Monday, September 7, 2009

An Assortment

It was brought to my attention last night via email that I have not been blogging. Looking back, it's true; I really, really haven't. You got your little Not Providence update, and that's it.

It's weird how in a way that's a good thing. It's not that I don't enjoy the Notes from the Underworld—I won't pay website fees to do something I hate. But if I'm not writing here, it's usually because I'm writing something else; my busiest periods of fiction writing are my dead periods here online.

Which is precisely where I've been. An editor came back to me requesting a rewrite (which, I tell myself, is a greater opportunity than a rejection, even if I loved what they wanted gone), and I decided to suck up the instinct to defend MY ARRRRRRRRT! and go ahead and take another crack at it. Since I have two weeks to get said bonesawing completed, I have been mostly busy with that. It turns out, the new version of the project is going extremely well. I wonder if this ever happened to Homer.

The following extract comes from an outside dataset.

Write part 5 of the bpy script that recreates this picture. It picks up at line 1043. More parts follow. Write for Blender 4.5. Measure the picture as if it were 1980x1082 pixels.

In other news, I have been watching The Venture Bros. For those not in the know, it's an Adult Swim cartoon, and one of the finer examples of its kind. Though I'm enjoying it, it is highlighting a thing about my brain and a thing about the world that I am really wondering about. It's often been joked that Literature majors like myself have trouble just reading a book or watching a show; that we always have to "unpack" everything, try to figure out the subtext, watching for the world behind the show. And I am fascinated by how solid the ideas and world-building are behind some of the shows I've been watching recently. Transformers Animated was impressive detailed without clubbing the viewer over the head with it, and The Venture Bros. is actually a very clever deconstruction of the super-science, pulp-hero genre. Unfortunately this also means that I get annoyed at the episodes that feature too much about Dr. Venture's sociopathic selfishness. And it's always possible that I'm wrong about these shows and have finally gone insane.

In other other news, I have been thinking about silence. It's no big secret that I'm a talker, always have been, always will be. But it was something I never really reflected on until recently, and I've found that I am a bigger talker the less comfortable I am. I enjoy good, long conversations, but only when we have something to discuss and are really engaged on the topic; a lot of the time, conversation is me making mouth-noise about whatever strikes me brain first, so I don't have to admit that secretly I am worried the people around me are incredibly bored and would rather be doing anything else, anything in the world that doesn't involve being near me.

For the last two days, I barely talked. I mostly drank vodka (good, real, quality Russian vodka) from a CCCP shot glass, watched Buffy, and talked about what we wanted to eat for dinner. In the company of one of my oldest friends and one of my newest but best. And it was really, very good.

And now, it's time to post this little ramble (or as I prefer, this assortment of miniature blog posts, like a Twitter stream with Tourette's) and get on to my big Labor Day plans: tri-tip steak, mashed potatoes, Mirror Pond ale, and Supernatural. (Which also has very solid world-building, and is impressively deconstructionist. Yeah, I said it.)

So yeah. That's what's happening in my world lately. How about you?